§ **Data segment**:
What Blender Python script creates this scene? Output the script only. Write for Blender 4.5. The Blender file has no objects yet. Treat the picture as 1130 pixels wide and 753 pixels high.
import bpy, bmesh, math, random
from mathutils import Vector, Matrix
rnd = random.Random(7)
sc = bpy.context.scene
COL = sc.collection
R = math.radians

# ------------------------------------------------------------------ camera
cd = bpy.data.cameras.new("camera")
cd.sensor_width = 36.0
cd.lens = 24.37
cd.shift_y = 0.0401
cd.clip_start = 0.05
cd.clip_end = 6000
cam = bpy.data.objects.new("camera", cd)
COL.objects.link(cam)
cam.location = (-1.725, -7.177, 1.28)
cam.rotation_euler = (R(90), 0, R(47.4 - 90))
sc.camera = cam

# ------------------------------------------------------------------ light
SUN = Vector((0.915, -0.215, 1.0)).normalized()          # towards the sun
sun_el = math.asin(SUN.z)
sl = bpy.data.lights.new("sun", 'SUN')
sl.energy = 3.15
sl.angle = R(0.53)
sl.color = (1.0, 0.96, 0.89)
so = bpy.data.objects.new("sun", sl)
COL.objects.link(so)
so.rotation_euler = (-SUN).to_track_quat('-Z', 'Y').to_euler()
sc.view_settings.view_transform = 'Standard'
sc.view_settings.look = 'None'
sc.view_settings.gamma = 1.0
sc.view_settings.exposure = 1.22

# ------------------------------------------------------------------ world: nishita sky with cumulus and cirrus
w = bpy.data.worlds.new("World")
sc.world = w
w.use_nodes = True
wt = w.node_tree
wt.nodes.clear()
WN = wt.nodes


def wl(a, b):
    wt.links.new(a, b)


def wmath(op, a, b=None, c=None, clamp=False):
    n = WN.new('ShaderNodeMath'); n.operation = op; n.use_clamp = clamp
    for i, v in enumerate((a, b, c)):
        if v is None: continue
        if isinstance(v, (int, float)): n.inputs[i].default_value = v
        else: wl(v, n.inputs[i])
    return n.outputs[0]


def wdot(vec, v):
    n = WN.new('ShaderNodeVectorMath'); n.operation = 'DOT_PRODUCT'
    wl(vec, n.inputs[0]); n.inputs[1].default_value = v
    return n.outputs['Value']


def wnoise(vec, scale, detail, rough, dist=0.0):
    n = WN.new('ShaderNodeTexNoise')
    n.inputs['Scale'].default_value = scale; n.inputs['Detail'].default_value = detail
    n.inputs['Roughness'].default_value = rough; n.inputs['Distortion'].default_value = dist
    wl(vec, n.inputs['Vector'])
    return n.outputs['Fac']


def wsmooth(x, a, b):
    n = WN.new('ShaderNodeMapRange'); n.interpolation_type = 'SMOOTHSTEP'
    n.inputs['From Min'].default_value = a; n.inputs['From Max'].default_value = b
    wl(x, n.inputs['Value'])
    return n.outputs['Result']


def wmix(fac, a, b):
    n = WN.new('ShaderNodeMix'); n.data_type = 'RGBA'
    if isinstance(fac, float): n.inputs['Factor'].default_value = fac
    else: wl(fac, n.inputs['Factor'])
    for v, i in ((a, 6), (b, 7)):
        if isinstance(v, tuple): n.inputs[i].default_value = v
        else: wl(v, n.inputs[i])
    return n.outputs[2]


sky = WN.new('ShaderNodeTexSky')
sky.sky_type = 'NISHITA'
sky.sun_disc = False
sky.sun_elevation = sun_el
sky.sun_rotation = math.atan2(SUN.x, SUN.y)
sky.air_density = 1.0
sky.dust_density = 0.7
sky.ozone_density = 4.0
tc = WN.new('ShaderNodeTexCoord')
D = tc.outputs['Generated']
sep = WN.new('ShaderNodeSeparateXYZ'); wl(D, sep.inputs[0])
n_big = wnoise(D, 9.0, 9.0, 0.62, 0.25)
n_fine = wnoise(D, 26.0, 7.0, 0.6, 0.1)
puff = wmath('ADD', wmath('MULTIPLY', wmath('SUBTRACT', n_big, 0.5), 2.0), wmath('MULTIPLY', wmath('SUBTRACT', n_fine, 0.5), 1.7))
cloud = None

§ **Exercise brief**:
Print the material above once more, exactly.

§ **Reply to the exercise**:
What Blender Python script creates this scene? Output the script only. Write for Blender 4.5. The Blender file has no objects yet. Treat the picture as 1130 pixels wide and 753 pixels high.
import bpy, bmesh, math, random
from mathutils import Vector, Matrix
rnd = random.Random(7)
sc = bpy.context.scene
COL = sc.collection
R = math.radians

# ------------------------------------------------------------------ camera
cd = bpy.data.cameras.new("camera")
cd.sensor_width = 36.0
cd.lens = 24.37
cd.shift_y = 0.0401
cd.clip_start = 0.05
cd.clip_end = 6000
cam = bpy.data.objects.new("camera", cd)
COL.objects.link(cam)
cam.location = (-1.725, -7.177, 1.28)
cam.rotation_euler = (R(90), 0, R(47.4 - 90))
sc.camera = cam

# ------------------------------------------------------------------ light
SUN = Vector((0.915, -0.215, 1.0)).normalized()          # towards the sun
sun_el = math.asin(SUN.z)
sl = bpy.data.lights.new("sun", 'SUN')
sl.energy = 3.15
sl.angle = R(0.53)
sl.color = (1.0, 0.96, 0.89)
so = bpy.data.objects.new("sun", sl)
COL.objects.link(so)
so.rotation_euler = (-SUN).to_track_quat('-Z', 'Y').to_euler()
sc.view_settings.view_transform = 'Standard'
sc.view_settings.look = 'None'
sc.view_settings.gamma = 1.0
sc.view_settings.exposure = 1.22

# ------------------------------------------------------------------ world: nishita sky with cumulus and cirrus
w = bpy.data.worlds.new("World")
sc.world = w
w.use_nodes = True
wt = w.node_tree
wt.nodes.clear()
WN = wt.nodes


def wl(a, b):
    wt.links.new(a, b)


def wmath(op, a, b=None, c=None, clamp=False):
    n = WN.new('ShaderNodeMath'); n.operation = op; n.use_clamp = clamp
    for i, v in enumerate((a, b, c)):
        if v is None: continue
        if isinstance(v, (int, float)): n.inputs[i].default_value = v
        else: wl(v, n.inputs[i])
    return n.outputs[0]


def wdot(vec, v):
    n = WN.new('ShaderNodeVectorMath'); n.operation = 'DOT_PRODUCT'
    wl(vec, n.inputs[0]); n.inputs[1].default_value = v
    return n.outputs['Value']


def wnoise(vec, scale, detail, rough, dist=0.0):
    n = WN.new('ShaderNodeTexNoise')
    n.inputs['Scale'].default_value = scale; n.inputs['Detail'].default_value = detail
    n.inputs['Roughness'].default_value = rough; n.inputs['Distortion'].default_value = dist
    wl(vec, n.inputs['Vector'])
    return n.outputs['Fac']


def wsmooth(x, a, b):
    n = WN.new('ShaderNodeMapRange'); n.interpolation_type = 'SMOOTHSTEP'
    n.inputs['From Min'].default_value = a; n.inputs['From Max'].default_value = b
    wl(x, n.inputs['Value'])
    return n.outputs['Result']


def wmix(fac, a, b):
    n = WN.new('ShaderNodeMix'); n.data_type = 'RGBA'
    if isinstance(fac, float): n.inputs['Factor'].default_value = fac
    else: wl(fac, n.inputs['Factor'])
    for v, i in ((a, 6), (b, 7)):
        if isinstance(v, tuple): n.inputs[i].default_value = v
        else: wl(v, n.inputs[i])
    return n.outputs[2]


sky = WN.new('ShaderNodeTexSky')
sky.sky_type = 'NISHITA'
sky.sun_disc = False
sky.sun_elevation = sun_el
sky.sun_rotation = math.atan2(SUN.x, SUN.y)
sky.air_density = 1.0
sky.dust_density = 0.7
sky.ozone_density = 4.0
tc = WN.new('ShaderNodeTexCoord')
D = tc.outputs['Generated']
sep = WN.new('ShaderNodeSeparateXYZ'); wl(D, sep.inputs[0])
n_big = wnoise(D, 9.0, 9.0, 0.62, 0.25)
n_fine = wnoise(D, 26.0, 7.0, 0.6, 0.1)
puff = wmath('ADD', wmath('MULTIPLY', wmath('SUBTRACT', n_big, 0.5), 2.0), wmath('MULTIPLY', wmath('SUBTRACT', n_fine, 0.5), 1.7))
cloud = None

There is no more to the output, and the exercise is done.